Is It Time to Turn Over Tables?

 

Is it Time to Turn Over Tables?

It was all planned. Jesus entered the city on Sunday on a celebratory wave of Hosanna and left the crowd behind to visit the Temple. He looked around and left, because he planned to come back Monday and make a scene. Apparently, Jesus is not a Presbyterian after all; good Presbyterians don't make scenes, do we?

Jesus didn't throw an impromptu Temple tantrum: he staged a planned protest. Jesus believed it was time to turn over some tables.

Jesus wasn't angry that money was changing hands for sacrifices. He was angry that his expectations weren't met. He expected his Father's House, the Temple, to be a house of prayer for all people, but instead he found it turned into a den of thieves. The Temple was the den of religious leaders who devoured widows houses. The Temple was not the place where robbery occurred, but where the robbers went for refuge in the belief that they were safe and protected and legitimized by the House of God.
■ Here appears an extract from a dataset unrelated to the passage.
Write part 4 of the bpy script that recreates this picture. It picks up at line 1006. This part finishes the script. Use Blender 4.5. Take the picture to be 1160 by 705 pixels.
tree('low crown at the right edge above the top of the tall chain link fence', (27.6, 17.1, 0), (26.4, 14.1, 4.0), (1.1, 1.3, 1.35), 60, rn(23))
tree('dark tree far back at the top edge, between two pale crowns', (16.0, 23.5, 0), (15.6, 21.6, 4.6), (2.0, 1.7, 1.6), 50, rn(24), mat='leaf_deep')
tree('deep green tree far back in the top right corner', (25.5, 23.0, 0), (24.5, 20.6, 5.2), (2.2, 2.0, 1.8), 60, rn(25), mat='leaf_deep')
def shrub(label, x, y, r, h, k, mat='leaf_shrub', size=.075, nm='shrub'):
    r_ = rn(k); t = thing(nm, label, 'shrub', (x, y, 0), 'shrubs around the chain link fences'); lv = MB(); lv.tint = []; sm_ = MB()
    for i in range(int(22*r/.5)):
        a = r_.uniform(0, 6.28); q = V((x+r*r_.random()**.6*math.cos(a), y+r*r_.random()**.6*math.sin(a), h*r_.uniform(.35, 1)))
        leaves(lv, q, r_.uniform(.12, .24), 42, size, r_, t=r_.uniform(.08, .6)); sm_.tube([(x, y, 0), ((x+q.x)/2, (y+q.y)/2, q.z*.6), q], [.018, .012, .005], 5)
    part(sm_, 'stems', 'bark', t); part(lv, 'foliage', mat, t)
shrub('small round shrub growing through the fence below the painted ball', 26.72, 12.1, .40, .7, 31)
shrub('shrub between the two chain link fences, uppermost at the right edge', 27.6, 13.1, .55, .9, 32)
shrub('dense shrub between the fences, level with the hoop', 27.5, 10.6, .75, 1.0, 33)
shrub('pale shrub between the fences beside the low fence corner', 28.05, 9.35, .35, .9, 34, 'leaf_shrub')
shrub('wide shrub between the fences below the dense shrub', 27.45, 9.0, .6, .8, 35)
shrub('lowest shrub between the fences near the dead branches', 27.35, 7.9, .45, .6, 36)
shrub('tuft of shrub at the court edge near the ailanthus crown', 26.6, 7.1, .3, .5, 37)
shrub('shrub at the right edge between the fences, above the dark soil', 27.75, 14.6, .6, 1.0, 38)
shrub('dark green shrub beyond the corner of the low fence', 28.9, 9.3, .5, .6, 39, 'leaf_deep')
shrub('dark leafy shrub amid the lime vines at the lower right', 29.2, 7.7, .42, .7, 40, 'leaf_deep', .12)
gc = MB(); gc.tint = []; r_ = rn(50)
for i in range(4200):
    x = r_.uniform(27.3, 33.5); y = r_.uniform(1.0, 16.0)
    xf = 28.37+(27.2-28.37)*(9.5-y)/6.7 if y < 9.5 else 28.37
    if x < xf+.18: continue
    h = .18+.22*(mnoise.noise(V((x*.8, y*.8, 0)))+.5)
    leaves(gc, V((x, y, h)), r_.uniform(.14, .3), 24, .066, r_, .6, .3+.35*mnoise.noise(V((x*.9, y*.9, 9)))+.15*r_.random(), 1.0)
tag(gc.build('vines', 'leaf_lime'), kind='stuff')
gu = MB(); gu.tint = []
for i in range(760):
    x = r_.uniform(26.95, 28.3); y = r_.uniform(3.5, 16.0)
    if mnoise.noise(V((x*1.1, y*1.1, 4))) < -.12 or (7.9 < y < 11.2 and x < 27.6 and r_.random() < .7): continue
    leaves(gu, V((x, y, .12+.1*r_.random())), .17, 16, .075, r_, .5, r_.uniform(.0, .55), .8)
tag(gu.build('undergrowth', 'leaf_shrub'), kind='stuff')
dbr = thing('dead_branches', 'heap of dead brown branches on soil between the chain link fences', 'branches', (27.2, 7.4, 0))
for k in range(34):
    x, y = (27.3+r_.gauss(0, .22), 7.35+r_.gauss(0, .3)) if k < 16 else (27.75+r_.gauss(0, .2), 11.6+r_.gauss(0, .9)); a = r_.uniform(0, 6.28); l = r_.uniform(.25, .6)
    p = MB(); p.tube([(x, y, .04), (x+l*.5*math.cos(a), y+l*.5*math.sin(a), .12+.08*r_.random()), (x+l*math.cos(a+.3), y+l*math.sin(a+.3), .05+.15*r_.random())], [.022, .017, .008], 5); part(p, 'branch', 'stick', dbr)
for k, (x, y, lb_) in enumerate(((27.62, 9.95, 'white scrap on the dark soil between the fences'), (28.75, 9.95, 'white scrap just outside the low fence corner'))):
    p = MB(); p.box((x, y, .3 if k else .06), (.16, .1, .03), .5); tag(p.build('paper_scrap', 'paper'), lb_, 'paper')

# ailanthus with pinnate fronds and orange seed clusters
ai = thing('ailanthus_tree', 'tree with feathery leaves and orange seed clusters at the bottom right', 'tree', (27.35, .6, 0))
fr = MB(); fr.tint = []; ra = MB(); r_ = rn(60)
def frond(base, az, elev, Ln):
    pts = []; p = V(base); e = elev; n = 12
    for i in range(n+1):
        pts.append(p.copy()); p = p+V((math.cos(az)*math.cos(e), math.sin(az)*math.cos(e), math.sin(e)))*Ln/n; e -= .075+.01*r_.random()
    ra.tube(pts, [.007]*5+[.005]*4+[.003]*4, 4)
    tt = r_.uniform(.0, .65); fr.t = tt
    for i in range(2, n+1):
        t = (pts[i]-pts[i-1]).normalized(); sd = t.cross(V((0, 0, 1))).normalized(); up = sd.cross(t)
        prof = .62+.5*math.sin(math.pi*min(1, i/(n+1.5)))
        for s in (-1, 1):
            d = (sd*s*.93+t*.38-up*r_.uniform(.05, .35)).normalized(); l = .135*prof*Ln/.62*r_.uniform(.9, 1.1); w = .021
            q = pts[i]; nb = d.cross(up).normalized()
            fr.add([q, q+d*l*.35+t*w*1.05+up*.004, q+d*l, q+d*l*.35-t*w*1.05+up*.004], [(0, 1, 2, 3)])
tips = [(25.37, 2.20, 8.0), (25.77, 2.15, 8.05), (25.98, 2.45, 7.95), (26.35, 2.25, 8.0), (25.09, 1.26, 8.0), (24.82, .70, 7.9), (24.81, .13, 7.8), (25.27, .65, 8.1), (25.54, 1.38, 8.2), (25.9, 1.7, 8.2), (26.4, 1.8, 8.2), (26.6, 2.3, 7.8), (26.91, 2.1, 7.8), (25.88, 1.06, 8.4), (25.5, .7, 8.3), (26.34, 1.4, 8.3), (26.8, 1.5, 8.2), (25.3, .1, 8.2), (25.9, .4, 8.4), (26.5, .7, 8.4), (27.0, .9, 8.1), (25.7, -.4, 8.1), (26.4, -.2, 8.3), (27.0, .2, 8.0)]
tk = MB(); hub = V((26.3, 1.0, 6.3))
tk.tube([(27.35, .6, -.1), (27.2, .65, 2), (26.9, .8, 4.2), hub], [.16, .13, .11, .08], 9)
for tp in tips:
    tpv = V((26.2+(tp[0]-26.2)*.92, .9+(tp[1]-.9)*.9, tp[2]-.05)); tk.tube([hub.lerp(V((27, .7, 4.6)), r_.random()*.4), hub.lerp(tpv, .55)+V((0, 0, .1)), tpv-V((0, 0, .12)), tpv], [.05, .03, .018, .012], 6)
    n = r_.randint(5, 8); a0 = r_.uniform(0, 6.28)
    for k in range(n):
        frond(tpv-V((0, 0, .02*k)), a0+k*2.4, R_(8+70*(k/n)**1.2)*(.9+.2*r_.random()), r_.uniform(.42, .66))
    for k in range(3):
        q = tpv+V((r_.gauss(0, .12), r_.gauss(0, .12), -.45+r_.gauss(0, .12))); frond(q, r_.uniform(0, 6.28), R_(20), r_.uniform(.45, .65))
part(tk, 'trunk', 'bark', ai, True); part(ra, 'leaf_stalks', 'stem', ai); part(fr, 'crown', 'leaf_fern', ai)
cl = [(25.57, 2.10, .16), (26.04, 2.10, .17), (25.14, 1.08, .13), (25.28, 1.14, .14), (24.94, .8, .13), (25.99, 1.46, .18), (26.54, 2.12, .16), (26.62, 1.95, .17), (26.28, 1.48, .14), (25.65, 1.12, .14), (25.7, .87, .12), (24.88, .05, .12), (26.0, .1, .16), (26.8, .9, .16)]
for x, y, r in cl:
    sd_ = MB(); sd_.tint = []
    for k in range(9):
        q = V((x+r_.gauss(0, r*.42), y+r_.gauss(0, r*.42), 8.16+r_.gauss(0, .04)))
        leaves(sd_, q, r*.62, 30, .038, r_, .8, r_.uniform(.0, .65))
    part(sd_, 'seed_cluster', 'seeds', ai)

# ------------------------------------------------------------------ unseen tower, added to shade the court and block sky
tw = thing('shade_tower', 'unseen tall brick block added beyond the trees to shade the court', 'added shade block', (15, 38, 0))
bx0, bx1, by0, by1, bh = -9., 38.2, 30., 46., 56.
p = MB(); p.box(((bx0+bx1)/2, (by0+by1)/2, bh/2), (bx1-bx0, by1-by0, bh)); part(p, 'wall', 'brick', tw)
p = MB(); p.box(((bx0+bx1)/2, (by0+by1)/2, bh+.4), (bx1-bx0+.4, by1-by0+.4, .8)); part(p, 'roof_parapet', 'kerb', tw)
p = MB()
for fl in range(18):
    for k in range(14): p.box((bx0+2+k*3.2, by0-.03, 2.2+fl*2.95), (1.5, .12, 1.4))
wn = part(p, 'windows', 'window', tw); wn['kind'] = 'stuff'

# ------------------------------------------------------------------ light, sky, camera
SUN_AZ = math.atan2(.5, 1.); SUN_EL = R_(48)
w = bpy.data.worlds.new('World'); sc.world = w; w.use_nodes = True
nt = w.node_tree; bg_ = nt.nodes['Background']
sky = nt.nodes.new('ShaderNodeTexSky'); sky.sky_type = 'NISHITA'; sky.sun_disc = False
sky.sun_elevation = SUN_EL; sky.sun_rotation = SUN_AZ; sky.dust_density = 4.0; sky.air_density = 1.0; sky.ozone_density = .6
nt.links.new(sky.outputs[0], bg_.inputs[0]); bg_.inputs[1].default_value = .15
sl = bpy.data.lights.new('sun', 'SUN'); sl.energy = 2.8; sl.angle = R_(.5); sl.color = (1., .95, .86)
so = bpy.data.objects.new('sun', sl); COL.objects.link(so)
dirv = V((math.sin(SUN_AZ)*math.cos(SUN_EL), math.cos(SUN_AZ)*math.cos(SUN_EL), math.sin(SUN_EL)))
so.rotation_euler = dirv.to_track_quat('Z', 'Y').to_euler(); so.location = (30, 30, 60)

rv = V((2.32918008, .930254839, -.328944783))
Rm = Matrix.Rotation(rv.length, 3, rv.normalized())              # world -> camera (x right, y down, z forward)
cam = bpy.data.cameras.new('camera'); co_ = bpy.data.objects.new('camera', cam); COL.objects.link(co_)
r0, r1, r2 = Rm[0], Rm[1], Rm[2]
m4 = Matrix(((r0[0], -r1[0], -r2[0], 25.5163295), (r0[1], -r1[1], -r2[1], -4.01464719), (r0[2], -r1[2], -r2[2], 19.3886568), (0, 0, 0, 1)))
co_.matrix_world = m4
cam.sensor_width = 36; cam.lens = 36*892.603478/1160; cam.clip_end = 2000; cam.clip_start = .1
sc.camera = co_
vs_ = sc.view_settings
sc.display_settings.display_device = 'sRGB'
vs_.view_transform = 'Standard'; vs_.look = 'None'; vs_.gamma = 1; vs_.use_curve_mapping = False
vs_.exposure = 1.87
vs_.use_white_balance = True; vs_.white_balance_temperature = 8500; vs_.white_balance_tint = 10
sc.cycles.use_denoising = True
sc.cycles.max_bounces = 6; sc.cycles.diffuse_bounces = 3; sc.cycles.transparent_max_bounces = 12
Too often, the church has been on the wrong side of justice issues, but we retreat behind our pulpits and stained glass confident that everything is okay. We believe God is on our side. As long as we're in church...it's all good. 

IT'S NOT.

Throughout the prophetic tradition, God's insistence on justice runs clear: "I reject your worship because of your lack of justice" (Amos 5:21-24). Authentic worship must be coupled with justice; injustice to anyone affronts what we proclaim and promise in worship.

That's why Jesus was so upset at the Temple. There's a withering within the walls-a withering of faith, hope, love, and justice in his Father's House.  What should be a house of prayer for all people, says Jesus, has become an exclusive club of privilege and power. The Temple had become a hiding place for those who feigned piety while people stood outside the doors, knocking with bloody knuckles, desperate to receive the promise of the place.

Does it make you angry that someone has to ask if they would be welcome in the House of God? Does it make you angry when you hear stories of people being asked to leave churches, businesses, and even homes because of who they are?

Do injustices done to children, women, minorities, and those with less financial and social capital anger you? It should.

It's Holy Week Monday. Is it time to turn over the tables?

Is it time to turn over the tables in state houses where legislators hide after robbing individuals of their dignity and freedom by permitting and promoting discrimination?

Is it time to turn over the tables of businesses that prey on the desperate, robbing them of their futures in exchange for the meager means of present survival?

Is it time to turn over the tables of the patriarchy that robs women and girls of confidence, hope, opportunity, and equality by insisting they are not as good, not as valued, and not as capable as men?

Is it time to turn over the tables of prisons that rob human beings of their very humanity for the sake of profit?

It is Monday of Holy Week. Is it time to read devotions and pray in the garden, or is it time to turn over the tables?